The Independent Market Observer | Outlook. Opinion. Insight.

1/16/14 – Good News Break

Written by Brad McMillan, CFA®, CFP® | Jan 16, 2014 1:17:28 PM

I want to continue on the path I started with yesterday’s rerun post, but a couple of things came across my desk today that, together, warrant discussion. They’re examples of the kind of slow, steady progress in the economic recovery that, over time, is adding up to big things.

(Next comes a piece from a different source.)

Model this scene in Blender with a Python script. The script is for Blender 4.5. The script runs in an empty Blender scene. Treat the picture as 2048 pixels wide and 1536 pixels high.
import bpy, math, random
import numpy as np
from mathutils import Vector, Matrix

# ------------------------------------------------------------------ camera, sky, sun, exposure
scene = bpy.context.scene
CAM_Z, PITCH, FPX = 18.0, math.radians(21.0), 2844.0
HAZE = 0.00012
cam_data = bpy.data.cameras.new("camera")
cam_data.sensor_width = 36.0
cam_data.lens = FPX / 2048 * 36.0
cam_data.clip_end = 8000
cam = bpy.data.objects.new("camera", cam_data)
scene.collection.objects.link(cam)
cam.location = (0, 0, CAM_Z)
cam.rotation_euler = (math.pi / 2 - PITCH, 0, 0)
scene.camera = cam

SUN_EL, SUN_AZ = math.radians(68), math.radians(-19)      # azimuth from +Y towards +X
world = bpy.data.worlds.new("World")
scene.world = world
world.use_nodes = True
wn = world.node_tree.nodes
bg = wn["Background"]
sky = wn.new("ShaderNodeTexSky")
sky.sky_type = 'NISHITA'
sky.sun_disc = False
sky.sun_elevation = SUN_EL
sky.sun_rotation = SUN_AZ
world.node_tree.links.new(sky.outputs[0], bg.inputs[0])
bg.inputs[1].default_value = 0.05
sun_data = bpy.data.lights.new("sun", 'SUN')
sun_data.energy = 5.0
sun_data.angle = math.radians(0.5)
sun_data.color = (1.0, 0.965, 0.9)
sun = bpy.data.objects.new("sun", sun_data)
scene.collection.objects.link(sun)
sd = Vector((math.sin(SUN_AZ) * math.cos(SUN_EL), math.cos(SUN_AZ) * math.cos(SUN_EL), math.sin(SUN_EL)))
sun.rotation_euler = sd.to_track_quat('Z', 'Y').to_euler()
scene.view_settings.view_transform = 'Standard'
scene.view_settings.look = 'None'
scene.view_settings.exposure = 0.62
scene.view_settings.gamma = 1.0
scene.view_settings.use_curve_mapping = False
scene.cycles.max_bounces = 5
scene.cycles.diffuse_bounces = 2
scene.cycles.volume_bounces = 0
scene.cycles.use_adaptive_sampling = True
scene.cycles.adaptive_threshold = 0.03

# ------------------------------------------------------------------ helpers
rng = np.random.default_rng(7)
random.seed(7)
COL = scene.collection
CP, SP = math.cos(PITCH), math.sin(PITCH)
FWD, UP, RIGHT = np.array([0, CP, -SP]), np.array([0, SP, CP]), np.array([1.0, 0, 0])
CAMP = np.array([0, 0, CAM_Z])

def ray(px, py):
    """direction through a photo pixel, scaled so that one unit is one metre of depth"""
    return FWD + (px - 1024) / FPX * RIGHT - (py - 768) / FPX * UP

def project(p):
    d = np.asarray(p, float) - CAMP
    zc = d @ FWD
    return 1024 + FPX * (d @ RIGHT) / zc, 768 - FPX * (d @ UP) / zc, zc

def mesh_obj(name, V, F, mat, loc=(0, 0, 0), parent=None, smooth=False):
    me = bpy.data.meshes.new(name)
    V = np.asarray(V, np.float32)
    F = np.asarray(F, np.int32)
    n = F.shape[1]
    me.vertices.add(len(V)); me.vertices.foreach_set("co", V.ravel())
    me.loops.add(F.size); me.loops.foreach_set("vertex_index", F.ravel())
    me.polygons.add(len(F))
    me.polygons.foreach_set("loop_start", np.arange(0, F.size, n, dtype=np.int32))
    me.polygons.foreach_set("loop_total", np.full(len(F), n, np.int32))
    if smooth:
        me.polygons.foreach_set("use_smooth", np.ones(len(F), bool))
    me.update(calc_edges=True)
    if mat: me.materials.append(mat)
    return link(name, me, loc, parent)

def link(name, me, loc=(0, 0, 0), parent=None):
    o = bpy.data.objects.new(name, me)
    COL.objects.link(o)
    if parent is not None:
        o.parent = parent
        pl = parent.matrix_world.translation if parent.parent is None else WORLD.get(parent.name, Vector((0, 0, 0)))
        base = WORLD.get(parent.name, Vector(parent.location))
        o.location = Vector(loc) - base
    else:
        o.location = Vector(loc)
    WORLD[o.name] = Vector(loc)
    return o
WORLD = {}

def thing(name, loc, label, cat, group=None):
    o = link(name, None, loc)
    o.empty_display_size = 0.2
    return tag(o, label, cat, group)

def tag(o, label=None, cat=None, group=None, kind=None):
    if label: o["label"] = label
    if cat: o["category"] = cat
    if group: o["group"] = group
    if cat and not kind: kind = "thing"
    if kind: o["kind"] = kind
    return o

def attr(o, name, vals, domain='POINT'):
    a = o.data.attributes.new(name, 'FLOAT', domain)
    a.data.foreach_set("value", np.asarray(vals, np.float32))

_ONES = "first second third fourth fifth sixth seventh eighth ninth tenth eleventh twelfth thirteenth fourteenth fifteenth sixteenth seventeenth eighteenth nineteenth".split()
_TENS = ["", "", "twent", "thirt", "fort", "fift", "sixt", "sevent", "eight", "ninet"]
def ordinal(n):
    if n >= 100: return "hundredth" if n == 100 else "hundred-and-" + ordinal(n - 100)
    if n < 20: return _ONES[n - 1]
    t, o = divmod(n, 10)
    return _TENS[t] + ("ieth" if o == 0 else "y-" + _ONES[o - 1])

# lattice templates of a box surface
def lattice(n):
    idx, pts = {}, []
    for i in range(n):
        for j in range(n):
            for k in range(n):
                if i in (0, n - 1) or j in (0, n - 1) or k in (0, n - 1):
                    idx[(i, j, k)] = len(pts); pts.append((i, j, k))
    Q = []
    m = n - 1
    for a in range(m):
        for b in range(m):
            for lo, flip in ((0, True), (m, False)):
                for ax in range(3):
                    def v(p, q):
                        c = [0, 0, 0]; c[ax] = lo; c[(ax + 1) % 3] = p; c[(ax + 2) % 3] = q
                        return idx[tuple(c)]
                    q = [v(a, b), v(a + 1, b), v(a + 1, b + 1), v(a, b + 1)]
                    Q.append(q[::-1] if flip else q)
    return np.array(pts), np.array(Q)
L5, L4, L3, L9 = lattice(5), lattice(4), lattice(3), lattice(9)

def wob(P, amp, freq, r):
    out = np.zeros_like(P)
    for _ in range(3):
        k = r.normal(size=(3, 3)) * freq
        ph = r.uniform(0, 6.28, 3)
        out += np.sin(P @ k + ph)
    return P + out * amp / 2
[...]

Let’s start with Washington, DC. The federal government—and particularly Congress—has been part of the problem for so long we kind of expect it to be a drag. The recent unexpected budget agreement (for two years even) was a positive sign, but it left open the possibility that legislators wouldn’t be able to agree on actual spending numbers. The passage of a spending bill yesterday by the House on a vote of 359–67, with 167 Republicans voting in favor, says that both parties are now focused on solutions rather than creating train wrecks as a negotiating tool. In particular, it shows that the Tea Party caucus no longer has the power to force the rest of the Republican party to vote against a deal. You can argue over the economics or the politics, but the uncertainty created by the prior theatrics was undeniably harmful, and the fact that they’ve come to an end (at least for now) is a good thing. This is also a good signal for the pending debt ceiling negotiations early next month.

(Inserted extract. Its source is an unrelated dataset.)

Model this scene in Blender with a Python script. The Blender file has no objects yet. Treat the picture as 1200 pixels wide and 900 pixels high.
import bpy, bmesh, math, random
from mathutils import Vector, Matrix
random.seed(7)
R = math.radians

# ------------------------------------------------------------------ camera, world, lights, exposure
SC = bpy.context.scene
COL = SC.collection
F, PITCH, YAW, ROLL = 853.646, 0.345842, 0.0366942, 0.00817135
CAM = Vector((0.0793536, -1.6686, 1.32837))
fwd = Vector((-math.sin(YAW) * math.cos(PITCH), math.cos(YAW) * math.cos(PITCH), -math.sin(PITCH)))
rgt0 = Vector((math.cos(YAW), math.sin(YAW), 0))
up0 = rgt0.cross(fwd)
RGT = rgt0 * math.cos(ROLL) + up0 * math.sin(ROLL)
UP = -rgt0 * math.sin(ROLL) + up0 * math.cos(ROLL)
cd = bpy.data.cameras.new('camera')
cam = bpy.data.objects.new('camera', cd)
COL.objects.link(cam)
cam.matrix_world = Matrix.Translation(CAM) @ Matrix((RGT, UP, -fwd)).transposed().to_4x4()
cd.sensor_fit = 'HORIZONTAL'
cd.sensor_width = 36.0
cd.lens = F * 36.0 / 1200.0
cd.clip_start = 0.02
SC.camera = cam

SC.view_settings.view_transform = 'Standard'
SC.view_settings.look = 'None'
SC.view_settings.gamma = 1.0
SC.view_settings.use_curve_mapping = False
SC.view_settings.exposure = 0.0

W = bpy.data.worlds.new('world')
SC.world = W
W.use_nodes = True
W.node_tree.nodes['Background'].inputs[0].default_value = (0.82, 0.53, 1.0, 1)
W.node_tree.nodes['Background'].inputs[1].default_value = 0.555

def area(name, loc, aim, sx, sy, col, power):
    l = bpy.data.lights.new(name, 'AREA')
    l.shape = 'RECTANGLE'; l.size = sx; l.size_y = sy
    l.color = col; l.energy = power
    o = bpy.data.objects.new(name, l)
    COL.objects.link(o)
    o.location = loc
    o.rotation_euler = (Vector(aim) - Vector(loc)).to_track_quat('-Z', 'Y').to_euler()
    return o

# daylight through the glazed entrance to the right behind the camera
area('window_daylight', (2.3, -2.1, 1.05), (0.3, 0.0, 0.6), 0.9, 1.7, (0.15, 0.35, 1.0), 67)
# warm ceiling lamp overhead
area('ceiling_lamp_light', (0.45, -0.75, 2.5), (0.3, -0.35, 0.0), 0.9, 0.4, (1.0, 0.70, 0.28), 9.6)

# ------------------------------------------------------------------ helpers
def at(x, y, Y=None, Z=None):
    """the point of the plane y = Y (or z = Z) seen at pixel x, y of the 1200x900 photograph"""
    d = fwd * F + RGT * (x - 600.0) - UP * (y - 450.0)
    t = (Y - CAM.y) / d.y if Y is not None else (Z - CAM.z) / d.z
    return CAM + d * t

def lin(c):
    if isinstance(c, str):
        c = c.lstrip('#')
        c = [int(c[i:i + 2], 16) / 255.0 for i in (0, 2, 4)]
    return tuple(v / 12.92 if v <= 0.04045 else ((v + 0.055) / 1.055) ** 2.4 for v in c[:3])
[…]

Another positive sign comes from the housing market—not price increases this time, but a decline in foreclosures to their lowest level since 2007. Filings in 2013 were down 26 percent from 2012 levels, and 53 percent from the peak in 2010, according to RealtyTrac, a housing market information company. (See the full article here.) The foreclosure inventory was down 22 percent from 2012, and 44 percent from the peak. Even as the market improves for sales, the underlying foreclosure problem has also eased significantly. This matters, because it speaks to what might be called the “looking back” part of the housing crisis, as opposed to the “looking forward” information on sales and prices. Both sides are improving, which will support further growth going forward.

Europe has good news as well. The French president, François Hollande, a Socialist, got praise from Germany and the European Union (and rage from many of his constituents) by proposing reduced government spending and lower corporate taxes. France has been the big outlier in European financial reform, and the country has made minimal changes to address its growing problems. These proposals, from a Socialist president, represent a recognition, even and especially in France, that the old social model was not supportable. This kind of change is what’s necessary for the euro—and the political idea of Europe—to survive; if passed, it should make the survival of the euro that much more likely.

The final item I want to mention is an article in the Wall Street Journal, “Taliban Bring Girls Back to Class,” about how the Taliban, or parts of it, have now not only shifted toward allowing girls to go to school, but have actually stared such schools. Radical Islam remains one of the major civilizational forces that is actively hostile to modernity, and this shift, minor though it seems, is a signal that change is possible there as well.

Tomorrow, I’ll return to risk management. But, as active as I am in calling out risks and problems, sometimes it’s nice to look at the good stuff—especially when, as today, a bunch of it shows up together.